Тоже тридцать восьмой год. Осень. Отец отправлен спецкором «Известий» в Ростов-на-Дону. В то время спецкоры главных партийных газет – «Правды» и «Известий» – были немалой номенклатурой, не только «рупором», но и своего рода «оком» Кремля по всей стране. Во всяком случае, известно, что Сталин и члены Политбюро читали эти газеты от корки до корки. И вот отца везут в дом ростовского обкома – большое, недавно возведенное шестиэтажное здание – выбирать жилье. На каждом этаже всего по две квартиры. С порученцем из обкома они поднимаются пешком – лифта нет – на верхний, шестой этаж. Обе квартиры опечатаны НКВД. Порученец, сам чекист, не обращая внимания на пломбы своего ведомства, распахивает первую квартиру. Отец, стоя на лестничной площадке, говорит: «Нет». То же самое происходит со следующей квартирой и дальше на пятом этаже, четвертом, третьем, втором и первом.
Отец позже, до конца своей трехлетней командировки в Ростов (то есть до войны) так и будет жить в гостинице. Но дело тут не в нем, не в том, что он не занял квартиру ни одного из недавно арестованных людей, а в том, что арестованы были все – все жильцы этого дома. Все главы семей пошли под нож, а их жены в большинстве своем наверняка попали в лагеря как ЧСИР (члены семьи изменника родины), дети же – или в тюремные детдома, или в самом лучшем случае были разобраны родственниками.
Две среднеазиатские истории.
Тридцать шестой год. Отец, как уже говорилось выше, спецкор «Правды». По заданию редакции он едет в Среднюю Азию. Об этой поездке он потом не раз вспоминал. Недавно построенный Турксиб (Туркестано– Сибирская железная дорога). Тогда для строительства дороги власть по всей Средней Азии, в частности, в Казахстане реквизировала подчистую местную породу одногорбых верблюдов, чтобы возить на них железнодорожные шпалы и все потребное для строительства. Скоро, однако, выяснилось, что верблюд – животное аристократическое и коммунистам договориться с ним будет трудно. Верблюд может работать две-три недели почти без пищи и воды, только на запасах жира, который есть у него в горбу, но потом ему нужен отдых – те же две-три недели, чтобы восстановить силы.

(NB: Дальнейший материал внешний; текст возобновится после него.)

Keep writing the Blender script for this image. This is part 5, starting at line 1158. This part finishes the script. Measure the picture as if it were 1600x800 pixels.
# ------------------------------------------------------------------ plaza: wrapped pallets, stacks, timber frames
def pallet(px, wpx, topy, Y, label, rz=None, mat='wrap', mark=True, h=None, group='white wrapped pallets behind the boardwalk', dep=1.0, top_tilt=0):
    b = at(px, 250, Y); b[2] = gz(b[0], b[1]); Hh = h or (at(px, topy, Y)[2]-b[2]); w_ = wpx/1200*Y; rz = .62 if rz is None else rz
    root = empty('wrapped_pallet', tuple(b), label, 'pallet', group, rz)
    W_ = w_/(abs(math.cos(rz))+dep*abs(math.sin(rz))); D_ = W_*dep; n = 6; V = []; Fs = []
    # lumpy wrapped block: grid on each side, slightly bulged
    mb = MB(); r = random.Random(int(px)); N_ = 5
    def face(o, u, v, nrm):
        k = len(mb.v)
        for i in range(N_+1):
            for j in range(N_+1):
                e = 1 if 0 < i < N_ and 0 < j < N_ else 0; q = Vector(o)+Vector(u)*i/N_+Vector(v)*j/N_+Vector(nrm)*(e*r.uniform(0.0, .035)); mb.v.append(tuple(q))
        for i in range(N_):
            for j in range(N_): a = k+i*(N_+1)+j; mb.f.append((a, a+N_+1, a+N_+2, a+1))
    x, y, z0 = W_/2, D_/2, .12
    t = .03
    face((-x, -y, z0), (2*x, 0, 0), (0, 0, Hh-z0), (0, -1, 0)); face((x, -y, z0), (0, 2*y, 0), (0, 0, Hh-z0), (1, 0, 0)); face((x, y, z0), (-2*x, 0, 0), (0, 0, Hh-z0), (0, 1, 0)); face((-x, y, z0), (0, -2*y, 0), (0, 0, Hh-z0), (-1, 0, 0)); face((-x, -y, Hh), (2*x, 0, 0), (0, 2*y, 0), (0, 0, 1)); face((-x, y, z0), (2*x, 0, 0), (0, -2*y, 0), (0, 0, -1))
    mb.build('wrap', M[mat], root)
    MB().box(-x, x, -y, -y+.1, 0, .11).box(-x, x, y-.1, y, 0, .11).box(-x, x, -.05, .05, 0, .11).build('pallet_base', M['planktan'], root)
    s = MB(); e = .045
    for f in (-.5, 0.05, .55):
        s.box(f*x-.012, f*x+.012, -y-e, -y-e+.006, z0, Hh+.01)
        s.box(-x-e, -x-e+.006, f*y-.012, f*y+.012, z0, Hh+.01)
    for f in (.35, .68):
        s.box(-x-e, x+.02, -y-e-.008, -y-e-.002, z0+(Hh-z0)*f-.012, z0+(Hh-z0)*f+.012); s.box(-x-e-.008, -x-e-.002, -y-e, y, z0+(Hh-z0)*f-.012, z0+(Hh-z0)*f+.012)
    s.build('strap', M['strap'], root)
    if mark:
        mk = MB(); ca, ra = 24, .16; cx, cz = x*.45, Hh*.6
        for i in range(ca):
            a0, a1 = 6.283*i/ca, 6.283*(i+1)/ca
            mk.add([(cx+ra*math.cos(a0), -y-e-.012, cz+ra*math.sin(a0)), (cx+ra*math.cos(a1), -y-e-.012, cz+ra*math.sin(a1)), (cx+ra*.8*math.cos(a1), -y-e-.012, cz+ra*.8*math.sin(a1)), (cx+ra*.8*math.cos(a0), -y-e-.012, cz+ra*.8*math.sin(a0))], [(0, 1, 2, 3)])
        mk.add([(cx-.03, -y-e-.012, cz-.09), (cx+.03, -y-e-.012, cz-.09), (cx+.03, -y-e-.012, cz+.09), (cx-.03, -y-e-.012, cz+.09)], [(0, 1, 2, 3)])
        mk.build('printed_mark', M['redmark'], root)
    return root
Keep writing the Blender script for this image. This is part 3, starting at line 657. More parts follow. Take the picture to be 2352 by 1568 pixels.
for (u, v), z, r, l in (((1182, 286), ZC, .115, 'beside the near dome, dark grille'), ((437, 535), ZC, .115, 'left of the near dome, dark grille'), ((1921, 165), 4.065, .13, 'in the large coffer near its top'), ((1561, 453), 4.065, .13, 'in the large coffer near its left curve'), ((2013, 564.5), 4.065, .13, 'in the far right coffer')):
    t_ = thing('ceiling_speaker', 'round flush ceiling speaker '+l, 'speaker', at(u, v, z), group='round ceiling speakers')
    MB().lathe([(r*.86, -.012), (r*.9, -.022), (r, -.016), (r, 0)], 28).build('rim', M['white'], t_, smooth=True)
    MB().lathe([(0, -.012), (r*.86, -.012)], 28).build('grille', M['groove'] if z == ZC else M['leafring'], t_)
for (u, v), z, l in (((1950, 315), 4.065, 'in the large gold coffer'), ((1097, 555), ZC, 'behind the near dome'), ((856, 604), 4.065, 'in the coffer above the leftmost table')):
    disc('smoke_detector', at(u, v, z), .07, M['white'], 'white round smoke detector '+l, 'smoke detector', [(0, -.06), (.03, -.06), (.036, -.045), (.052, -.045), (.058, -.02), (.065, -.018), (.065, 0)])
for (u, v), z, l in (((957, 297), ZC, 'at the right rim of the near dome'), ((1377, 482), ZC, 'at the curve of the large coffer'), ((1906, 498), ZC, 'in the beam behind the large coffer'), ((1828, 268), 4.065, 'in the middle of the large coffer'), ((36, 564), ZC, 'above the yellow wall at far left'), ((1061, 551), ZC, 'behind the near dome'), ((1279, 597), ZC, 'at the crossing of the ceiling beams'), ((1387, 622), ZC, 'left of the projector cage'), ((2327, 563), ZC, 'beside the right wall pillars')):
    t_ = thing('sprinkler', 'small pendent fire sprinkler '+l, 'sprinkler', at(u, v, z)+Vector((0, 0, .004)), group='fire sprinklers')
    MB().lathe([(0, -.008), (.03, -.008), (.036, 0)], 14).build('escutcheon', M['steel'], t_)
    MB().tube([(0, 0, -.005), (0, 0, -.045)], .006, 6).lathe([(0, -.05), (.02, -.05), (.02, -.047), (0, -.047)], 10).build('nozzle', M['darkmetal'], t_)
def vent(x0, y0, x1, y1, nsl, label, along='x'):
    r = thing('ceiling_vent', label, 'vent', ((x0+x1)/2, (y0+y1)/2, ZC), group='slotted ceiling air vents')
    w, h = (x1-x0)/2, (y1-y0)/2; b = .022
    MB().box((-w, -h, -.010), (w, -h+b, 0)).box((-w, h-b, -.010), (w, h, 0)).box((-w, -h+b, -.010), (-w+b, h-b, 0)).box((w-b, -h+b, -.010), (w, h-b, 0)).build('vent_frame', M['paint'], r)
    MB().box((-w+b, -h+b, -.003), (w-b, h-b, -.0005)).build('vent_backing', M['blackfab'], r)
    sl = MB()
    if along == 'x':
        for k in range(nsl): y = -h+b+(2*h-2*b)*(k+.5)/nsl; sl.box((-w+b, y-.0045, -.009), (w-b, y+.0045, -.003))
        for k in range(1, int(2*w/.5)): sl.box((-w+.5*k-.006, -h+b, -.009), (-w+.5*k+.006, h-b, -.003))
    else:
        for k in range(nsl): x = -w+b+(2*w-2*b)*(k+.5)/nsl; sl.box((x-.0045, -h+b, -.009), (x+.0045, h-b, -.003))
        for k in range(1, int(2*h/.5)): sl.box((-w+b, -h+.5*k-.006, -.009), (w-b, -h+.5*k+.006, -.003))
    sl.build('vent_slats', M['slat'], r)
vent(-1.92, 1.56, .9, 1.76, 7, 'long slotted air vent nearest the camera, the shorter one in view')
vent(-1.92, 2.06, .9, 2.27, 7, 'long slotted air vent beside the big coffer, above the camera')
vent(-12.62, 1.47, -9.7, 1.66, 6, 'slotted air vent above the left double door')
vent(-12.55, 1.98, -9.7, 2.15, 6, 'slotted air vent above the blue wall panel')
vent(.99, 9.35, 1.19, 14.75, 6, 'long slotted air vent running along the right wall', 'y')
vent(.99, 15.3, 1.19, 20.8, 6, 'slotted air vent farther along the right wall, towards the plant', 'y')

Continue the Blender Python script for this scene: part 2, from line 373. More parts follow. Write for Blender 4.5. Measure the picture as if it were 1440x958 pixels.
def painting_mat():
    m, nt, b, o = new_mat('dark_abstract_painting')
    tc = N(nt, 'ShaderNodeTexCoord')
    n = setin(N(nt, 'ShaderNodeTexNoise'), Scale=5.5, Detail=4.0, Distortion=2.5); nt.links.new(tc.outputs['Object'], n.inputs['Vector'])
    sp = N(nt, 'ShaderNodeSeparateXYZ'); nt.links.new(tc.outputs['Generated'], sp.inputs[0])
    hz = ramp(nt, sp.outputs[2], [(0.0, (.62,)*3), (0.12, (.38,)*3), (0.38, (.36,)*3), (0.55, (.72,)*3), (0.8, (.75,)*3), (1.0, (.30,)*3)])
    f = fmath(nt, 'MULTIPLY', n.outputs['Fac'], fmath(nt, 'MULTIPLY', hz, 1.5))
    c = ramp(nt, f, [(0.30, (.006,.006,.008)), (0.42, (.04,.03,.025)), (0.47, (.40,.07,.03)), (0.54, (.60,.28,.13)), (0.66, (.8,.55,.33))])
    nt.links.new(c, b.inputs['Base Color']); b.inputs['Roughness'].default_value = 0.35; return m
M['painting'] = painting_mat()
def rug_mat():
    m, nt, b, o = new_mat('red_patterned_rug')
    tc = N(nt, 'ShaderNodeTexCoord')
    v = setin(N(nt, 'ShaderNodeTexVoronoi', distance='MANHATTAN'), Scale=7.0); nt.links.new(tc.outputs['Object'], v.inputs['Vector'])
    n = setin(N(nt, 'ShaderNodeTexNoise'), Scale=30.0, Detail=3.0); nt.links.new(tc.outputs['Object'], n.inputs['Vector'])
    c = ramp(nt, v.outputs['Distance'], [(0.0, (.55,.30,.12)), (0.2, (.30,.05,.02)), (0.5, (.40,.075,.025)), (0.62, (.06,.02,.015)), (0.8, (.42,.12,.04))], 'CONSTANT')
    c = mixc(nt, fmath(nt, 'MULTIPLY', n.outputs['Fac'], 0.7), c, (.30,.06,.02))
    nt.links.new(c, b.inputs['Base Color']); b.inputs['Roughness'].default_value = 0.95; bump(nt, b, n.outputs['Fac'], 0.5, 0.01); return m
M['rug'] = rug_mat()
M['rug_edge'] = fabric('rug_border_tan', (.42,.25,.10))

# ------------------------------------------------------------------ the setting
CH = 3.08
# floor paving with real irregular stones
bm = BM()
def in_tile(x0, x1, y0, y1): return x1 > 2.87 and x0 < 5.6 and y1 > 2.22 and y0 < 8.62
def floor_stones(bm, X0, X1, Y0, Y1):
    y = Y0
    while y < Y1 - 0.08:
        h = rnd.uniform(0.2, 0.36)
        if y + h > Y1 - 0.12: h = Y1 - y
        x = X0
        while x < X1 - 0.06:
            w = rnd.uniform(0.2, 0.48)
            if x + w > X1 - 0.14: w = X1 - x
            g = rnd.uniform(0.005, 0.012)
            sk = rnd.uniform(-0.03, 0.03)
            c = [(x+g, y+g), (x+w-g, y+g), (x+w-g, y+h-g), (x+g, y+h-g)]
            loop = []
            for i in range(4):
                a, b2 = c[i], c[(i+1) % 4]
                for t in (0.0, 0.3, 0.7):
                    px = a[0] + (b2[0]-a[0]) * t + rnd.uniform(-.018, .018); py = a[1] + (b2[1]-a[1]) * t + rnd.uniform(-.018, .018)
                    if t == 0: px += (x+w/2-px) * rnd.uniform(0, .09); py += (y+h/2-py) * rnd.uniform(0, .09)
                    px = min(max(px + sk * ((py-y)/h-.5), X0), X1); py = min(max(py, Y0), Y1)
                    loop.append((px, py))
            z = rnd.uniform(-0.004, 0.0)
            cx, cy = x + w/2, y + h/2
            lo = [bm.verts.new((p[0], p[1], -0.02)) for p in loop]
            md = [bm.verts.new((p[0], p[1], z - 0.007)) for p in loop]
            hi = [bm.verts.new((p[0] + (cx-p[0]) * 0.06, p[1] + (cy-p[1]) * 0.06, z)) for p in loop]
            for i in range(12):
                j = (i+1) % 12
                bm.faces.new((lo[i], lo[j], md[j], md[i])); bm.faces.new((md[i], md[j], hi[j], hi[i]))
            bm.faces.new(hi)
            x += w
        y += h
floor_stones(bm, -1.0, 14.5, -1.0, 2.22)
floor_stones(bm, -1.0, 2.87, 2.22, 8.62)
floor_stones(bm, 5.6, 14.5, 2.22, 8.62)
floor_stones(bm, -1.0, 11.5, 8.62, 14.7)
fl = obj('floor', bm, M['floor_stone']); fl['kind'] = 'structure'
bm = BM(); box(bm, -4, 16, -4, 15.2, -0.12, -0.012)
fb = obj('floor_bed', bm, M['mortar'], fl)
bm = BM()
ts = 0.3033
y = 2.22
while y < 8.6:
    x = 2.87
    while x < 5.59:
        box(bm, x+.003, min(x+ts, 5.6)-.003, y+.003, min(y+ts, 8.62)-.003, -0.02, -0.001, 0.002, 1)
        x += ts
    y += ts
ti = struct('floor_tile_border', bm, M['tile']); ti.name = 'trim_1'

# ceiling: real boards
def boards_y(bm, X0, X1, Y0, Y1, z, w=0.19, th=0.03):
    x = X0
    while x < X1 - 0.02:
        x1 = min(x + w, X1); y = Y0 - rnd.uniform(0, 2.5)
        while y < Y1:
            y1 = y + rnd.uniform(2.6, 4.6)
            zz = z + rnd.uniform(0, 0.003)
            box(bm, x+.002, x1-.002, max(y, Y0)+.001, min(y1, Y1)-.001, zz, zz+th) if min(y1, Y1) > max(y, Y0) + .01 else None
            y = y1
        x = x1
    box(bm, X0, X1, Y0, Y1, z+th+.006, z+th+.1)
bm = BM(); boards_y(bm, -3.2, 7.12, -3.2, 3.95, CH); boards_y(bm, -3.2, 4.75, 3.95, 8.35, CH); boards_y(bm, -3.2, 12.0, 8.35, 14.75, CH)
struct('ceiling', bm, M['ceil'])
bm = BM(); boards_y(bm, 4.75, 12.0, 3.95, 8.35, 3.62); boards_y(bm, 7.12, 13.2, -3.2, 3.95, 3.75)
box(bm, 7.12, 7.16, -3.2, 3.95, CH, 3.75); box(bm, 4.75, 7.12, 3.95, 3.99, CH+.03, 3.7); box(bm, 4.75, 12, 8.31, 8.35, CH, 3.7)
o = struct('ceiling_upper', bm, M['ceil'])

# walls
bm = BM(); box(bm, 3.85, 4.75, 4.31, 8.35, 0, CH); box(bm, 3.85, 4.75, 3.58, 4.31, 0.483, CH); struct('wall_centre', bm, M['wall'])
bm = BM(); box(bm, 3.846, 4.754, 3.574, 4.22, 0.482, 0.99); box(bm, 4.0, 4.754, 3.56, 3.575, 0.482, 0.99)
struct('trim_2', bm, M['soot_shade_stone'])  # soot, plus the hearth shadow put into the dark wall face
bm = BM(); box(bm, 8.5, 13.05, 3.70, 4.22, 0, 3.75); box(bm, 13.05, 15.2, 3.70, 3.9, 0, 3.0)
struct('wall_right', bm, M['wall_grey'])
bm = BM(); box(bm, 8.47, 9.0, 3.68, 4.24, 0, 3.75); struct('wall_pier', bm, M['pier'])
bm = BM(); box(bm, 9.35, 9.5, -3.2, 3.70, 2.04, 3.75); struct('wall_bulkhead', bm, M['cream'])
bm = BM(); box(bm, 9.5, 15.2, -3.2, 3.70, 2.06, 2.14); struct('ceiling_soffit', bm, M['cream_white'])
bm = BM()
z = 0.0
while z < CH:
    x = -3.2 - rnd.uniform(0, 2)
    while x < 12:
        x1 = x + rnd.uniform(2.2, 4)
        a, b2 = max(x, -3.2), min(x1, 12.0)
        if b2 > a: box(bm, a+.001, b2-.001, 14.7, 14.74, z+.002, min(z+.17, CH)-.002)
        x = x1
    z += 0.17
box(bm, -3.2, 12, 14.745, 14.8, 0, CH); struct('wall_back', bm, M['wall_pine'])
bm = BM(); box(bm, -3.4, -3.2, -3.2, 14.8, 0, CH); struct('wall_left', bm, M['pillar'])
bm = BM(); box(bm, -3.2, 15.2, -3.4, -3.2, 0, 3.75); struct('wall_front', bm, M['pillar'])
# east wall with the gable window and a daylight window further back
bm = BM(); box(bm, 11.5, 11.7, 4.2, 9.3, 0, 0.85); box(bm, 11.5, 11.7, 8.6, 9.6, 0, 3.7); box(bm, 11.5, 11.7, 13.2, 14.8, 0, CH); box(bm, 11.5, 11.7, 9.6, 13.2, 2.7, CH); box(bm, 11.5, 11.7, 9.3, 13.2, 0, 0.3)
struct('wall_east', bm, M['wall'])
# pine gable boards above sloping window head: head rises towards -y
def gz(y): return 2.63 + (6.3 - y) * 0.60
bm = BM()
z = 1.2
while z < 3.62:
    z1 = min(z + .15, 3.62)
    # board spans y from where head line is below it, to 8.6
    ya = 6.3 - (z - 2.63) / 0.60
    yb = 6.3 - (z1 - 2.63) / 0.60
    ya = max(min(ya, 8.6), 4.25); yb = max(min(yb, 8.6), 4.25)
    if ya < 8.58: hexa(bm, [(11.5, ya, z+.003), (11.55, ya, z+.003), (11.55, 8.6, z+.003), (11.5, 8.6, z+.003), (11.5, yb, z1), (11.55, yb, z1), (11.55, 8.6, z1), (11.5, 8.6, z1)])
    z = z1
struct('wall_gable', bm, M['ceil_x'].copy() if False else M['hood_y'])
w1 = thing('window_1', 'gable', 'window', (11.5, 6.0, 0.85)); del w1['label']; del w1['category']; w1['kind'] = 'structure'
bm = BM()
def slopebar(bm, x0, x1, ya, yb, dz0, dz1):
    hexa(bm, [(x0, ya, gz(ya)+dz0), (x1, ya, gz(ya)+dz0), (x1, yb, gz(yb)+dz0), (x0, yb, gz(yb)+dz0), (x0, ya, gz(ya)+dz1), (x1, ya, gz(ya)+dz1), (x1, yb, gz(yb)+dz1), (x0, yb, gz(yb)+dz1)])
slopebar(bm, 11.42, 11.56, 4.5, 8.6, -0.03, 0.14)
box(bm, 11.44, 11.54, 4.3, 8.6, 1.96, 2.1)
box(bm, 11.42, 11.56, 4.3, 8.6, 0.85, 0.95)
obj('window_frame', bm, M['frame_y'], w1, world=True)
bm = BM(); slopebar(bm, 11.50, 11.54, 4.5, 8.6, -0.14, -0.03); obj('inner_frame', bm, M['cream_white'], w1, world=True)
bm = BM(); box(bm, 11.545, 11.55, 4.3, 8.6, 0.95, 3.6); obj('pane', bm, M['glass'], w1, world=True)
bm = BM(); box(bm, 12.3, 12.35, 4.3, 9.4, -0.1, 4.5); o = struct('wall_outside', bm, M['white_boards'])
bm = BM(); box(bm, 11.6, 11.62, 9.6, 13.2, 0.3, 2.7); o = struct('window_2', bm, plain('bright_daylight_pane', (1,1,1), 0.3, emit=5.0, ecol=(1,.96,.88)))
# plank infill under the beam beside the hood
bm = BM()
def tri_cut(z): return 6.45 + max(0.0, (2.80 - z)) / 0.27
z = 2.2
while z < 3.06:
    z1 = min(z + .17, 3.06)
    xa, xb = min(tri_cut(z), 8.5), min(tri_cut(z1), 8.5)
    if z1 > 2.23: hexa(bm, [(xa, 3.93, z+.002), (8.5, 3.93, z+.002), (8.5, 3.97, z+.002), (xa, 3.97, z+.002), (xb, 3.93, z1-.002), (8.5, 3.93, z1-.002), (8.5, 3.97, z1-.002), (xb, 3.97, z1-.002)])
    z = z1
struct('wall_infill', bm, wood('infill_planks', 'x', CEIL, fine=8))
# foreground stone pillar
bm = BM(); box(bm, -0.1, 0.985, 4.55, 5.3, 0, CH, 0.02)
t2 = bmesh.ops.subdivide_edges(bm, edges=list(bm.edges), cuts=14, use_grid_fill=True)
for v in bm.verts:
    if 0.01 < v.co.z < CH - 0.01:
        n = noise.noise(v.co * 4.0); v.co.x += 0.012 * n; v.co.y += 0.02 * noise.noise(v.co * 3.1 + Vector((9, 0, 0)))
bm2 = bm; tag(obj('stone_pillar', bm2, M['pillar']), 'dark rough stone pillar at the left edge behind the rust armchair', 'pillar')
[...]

В общем, сколько может, он безропотно работает, а дальше не станет, как его ни уговаривай, как ни заставляй и ни бей. И вот этот миллион или полтора миллиона голов верблюдов, которые поначалу исправно помогали стране строить столь необходимую железную дорогу, когда вышел срок, забастовали и легли на землю. Дальше, сколько их ни истязали, ни один не встал – все так и погибли. И отец рассказывал, что на тысячу километров вдоль всего железнодорожного полотна, как бордюр, в несколько рядов торчали из земли уже выбеленные дождем и ветром огромные верблюжьи кости.